(WHAT THIS TASK INVOLVES):
From the first line of the listing below, retype each line up to and including the one with "(x, y), rz = face(f, q, -.3, a6, b6);"; pictures stay out.

(DATASET SECTION):
________________

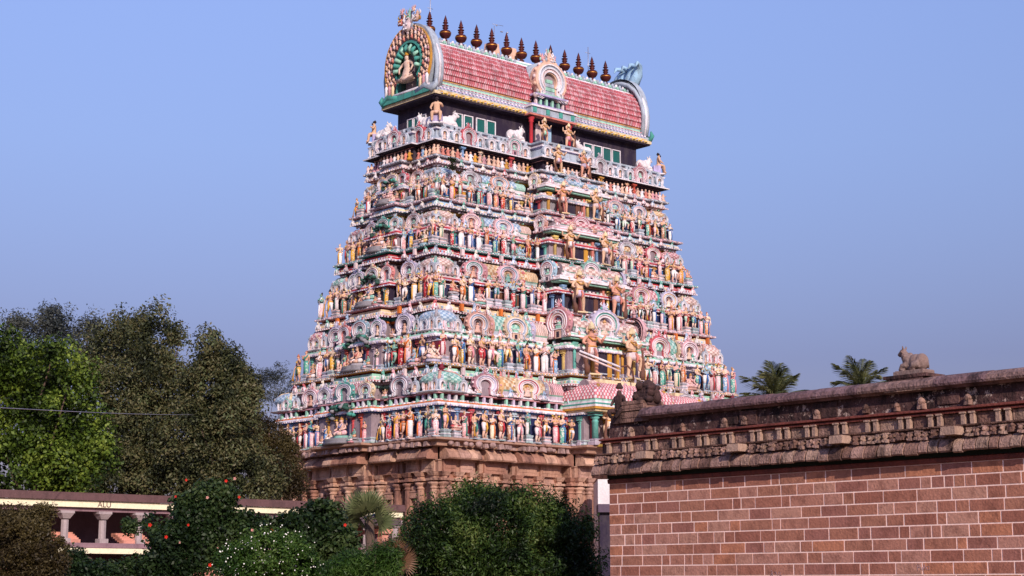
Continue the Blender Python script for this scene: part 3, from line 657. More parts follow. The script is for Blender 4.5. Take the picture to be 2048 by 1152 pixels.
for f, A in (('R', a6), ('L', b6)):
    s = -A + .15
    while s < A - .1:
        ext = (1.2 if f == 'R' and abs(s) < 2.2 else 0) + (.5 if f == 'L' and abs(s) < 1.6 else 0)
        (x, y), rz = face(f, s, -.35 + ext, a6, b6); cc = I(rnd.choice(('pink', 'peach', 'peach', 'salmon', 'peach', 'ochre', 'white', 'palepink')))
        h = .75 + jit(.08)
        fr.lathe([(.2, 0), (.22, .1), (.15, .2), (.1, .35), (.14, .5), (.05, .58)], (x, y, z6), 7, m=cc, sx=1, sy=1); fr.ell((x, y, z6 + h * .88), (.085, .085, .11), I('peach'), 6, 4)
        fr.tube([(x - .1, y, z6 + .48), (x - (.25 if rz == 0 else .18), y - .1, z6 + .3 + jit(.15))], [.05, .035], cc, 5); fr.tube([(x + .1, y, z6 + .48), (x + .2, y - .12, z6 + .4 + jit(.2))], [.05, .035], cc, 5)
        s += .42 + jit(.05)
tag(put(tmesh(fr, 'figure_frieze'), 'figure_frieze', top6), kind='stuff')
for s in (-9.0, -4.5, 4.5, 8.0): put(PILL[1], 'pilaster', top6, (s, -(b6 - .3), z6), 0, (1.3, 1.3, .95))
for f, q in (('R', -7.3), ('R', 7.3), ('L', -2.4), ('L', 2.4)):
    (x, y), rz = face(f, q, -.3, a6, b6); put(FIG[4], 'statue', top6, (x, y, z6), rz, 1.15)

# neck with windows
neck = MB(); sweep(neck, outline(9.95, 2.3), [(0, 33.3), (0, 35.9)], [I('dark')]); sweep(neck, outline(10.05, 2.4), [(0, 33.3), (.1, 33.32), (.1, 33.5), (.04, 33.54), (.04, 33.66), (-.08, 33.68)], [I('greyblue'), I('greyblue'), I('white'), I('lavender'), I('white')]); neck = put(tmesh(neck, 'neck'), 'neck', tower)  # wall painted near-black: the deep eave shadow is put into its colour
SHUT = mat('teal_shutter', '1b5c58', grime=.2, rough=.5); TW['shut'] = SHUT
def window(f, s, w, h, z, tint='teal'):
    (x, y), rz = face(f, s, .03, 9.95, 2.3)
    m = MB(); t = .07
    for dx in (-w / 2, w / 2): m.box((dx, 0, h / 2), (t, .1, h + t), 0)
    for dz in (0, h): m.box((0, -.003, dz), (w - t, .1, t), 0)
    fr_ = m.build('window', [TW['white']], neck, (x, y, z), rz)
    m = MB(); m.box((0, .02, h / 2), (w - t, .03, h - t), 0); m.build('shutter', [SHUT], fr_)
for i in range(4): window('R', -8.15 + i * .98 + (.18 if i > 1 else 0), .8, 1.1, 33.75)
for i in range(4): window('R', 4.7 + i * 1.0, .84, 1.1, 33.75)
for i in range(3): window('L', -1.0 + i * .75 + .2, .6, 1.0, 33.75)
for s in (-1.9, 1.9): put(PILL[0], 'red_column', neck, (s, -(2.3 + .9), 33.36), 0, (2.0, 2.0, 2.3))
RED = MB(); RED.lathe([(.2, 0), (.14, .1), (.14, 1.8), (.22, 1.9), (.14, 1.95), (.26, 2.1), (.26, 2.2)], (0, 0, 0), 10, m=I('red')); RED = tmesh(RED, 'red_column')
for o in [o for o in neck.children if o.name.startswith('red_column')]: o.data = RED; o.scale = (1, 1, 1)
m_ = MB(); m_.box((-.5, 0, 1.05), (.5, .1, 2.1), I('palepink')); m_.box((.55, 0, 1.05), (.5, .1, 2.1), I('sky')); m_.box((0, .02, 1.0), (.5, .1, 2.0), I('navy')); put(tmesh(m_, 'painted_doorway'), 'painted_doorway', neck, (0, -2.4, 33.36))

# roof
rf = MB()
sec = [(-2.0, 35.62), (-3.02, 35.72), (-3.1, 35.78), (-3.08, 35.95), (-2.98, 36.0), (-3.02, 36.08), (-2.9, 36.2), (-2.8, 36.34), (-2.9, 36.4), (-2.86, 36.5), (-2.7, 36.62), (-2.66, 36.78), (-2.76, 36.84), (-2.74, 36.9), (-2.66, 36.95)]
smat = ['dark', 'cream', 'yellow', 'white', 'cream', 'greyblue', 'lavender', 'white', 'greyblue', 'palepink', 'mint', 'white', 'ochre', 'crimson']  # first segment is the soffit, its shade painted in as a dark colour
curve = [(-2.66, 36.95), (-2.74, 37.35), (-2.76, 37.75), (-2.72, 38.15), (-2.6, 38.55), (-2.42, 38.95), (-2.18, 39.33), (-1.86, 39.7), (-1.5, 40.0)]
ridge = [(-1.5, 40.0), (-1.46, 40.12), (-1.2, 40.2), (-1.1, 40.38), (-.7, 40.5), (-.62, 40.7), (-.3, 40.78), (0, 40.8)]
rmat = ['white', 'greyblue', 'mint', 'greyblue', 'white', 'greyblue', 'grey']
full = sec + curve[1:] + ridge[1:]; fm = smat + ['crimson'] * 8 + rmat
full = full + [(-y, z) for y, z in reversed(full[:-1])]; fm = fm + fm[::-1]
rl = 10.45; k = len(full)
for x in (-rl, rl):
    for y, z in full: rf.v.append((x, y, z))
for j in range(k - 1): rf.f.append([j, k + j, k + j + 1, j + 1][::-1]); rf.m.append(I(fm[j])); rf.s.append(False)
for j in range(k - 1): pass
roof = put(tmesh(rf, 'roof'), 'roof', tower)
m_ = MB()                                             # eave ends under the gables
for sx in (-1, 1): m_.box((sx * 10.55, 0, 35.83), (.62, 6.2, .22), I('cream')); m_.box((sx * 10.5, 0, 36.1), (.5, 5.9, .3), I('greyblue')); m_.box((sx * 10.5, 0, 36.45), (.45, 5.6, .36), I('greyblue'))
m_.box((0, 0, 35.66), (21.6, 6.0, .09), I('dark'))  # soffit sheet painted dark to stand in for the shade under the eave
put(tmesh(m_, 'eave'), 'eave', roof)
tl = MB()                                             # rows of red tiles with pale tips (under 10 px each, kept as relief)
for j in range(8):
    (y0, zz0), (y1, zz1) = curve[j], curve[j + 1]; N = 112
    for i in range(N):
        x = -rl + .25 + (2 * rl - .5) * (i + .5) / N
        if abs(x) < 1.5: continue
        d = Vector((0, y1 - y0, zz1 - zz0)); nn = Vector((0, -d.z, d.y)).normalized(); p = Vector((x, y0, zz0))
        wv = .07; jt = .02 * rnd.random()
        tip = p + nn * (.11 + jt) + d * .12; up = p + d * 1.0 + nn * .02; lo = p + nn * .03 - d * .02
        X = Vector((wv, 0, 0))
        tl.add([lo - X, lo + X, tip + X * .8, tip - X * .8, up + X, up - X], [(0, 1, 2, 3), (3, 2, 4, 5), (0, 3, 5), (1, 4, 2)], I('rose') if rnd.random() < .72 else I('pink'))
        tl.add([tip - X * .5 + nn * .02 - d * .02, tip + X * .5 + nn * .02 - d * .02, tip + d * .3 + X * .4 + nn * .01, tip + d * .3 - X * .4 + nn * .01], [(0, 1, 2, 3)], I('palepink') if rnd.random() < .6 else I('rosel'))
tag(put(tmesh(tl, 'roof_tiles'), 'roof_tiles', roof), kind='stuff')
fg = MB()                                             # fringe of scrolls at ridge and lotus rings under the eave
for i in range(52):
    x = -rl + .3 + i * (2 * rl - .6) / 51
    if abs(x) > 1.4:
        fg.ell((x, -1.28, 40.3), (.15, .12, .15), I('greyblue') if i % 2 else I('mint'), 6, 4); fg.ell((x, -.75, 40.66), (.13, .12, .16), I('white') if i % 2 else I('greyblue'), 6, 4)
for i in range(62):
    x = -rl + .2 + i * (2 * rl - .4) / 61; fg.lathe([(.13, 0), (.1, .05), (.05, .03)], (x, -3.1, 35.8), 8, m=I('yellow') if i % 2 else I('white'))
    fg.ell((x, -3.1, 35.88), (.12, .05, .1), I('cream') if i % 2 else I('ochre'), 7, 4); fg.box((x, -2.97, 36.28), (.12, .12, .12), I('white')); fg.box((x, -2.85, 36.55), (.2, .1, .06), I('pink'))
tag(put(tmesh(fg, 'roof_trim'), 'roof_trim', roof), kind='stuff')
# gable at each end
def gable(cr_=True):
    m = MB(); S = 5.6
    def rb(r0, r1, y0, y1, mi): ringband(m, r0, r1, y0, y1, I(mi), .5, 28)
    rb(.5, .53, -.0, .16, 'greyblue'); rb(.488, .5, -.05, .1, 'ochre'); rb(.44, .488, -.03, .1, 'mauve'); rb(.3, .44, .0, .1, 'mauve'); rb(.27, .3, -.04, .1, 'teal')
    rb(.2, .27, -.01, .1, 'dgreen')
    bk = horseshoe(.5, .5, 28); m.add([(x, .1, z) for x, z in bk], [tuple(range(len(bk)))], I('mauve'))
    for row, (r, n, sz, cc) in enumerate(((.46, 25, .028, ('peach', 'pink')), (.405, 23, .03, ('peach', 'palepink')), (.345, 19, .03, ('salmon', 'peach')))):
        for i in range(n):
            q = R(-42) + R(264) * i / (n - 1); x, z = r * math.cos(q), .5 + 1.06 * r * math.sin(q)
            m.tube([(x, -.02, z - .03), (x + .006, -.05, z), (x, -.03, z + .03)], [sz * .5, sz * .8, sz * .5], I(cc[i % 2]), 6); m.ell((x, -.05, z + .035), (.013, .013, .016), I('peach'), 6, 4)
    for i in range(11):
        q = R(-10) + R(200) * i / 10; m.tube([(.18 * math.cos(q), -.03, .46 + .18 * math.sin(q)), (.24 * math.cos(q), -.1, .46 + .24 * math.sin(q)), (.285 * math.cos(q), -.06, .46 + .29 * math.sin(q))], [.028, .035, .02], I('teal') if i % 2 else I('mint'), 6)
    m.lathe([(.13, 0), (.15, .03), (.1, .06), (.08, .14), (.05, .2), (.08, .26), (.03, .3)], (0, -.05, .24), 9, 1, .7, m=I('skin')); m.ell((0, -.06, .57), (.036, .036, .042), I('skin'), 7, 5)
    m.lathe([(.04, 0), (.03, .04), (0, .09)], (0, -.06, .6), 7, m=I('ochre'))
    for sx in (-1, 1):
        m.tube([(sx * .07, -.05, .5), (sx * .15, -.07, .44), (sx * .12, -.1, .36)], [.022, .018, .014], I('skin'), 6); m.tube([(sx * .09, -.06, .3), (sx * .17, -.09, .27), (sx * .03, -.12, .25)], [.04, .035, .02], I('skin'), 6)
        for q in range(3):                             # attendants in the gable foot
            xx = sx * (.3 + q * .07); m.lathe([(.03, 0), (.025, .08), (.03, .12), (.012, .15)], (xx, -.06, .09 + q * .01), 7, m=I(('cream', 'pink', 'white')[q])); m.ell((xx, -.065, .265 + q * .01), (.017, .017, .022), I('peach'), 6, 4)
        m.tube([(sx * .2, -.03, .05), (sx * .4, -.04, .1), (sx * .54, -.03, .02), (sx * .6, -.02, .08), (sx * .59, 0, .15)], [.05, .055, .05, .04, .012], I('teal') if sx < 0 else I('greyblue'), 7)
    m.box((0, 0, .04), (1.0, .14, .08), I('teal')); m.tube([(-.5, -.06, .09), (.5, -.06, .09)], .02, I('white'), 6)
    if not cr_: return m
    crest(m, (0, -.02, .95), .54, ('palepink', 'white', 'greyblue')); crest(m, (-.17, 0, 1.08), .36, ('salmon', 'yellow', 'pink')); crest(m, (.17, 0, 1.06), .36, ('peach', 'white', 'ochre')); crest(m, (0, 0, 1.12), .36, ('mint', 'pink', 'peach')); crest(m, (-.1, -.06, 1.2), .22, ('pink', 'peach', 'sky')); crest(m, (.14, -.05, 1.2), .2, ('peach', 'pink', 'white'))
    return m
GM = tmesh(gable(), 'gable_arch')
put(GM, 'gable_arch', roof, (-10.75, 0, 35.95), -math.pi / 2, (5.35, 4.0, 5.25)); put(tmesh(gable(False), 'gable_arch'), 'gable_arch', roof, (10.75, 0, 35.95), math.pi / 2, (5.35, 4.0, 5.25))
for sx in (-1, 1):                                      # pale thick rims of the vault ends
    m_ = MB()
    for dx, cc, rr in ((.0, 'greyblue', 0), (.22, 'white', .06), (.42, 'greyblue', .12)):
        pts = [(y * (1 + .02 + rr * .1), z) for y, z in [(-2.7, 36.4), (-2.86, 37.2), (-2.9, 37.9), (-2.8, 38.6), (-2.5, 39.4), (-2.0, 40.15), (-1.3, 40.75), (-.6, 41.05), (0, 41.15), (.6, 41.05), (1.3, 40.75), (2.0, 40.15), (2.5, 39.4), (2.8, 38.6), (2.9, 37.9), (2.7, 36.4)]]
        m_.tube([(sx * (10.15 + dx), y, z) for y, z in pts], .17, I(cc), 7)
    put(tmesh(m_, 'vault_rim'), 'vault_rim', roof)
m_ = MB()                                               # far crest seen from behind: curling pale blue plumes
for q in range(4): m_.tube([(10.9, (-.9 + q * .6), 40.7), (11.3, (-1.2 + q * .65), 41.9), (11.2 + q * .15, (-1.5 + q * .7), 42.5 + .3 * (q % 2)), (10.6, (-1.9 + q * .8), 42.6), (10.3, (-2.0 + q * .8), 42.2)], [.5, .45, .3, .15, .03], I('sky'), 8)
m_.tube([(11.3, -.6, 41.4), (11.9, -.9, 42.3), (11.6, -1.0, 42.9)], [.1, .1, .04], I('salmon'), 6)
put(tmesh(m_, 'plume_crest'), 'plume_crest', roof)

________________

(THE REPLY):
Continue the Blender Python script for this scene: part 3, from line 657. More parts follow. The script is for Blender 4.5. Take the picture to be 2048 by 1152 pixels.
for f, A in (('R', a6), ('L', b6)):
    s = -A + .15
    while s < A - .1:
        ext = (1.2 if f == 'R' and abs(s) < 2.2 else 0) + (.5 if f == 'L' and abs(s) < 1.6 else 0)
        (x, y), rz = face(f, s, -.35 + ext, a6, b6); cc = I(rnd.choice(('pink', 'peach', 'peach', 'salmon', 'peach', 'ochre', 'white', 'palepink')))
        h = .75 + jit(.08)
        fr.lathe([(.2, 0), (.22, .1), (.15, .2), (.1, .35), (.14, .5), (.05, .58)], (x, y, z6), 7, m=cc, sx=1, sy=1); fr.ell((x, y, z6 + h * .88), (.085, .085, .11), I('peach'), 6, 4)
        fr.tube([(x - .1, y, z6 + .48), (x - (.25 if rz == 0 else .18), y - .1, z6 + .3 + jit(.15))], [.05, .035], cc, 5); fr.tube([(x + .1, y, z6 + .48), (x + .2, y - .12, z6 + .4 + jit(.2))], [.05, .035], cc, 5)
        s += .42 + jit(.05)
tag(put(tmesh(fr, 'figure_frieze'), 'figure_frieze', top6), kind='stuff')
for s in (-9.0, -4.5, 4.5, 8.0): put(PILL[1], 'pilaster', top6, (s, -(b6 - .3), z6), 0, (1.3, 1.3, .95))
for f, q in (('R', -7.3), ('R', 7.3), ('L', -2.4), ('L', 2.4)):
    (x, y), rz = face(f, q, -.3, a6, b6); put(FIG[4], 'statue', top6, (x, y, z6), rz, 1.15)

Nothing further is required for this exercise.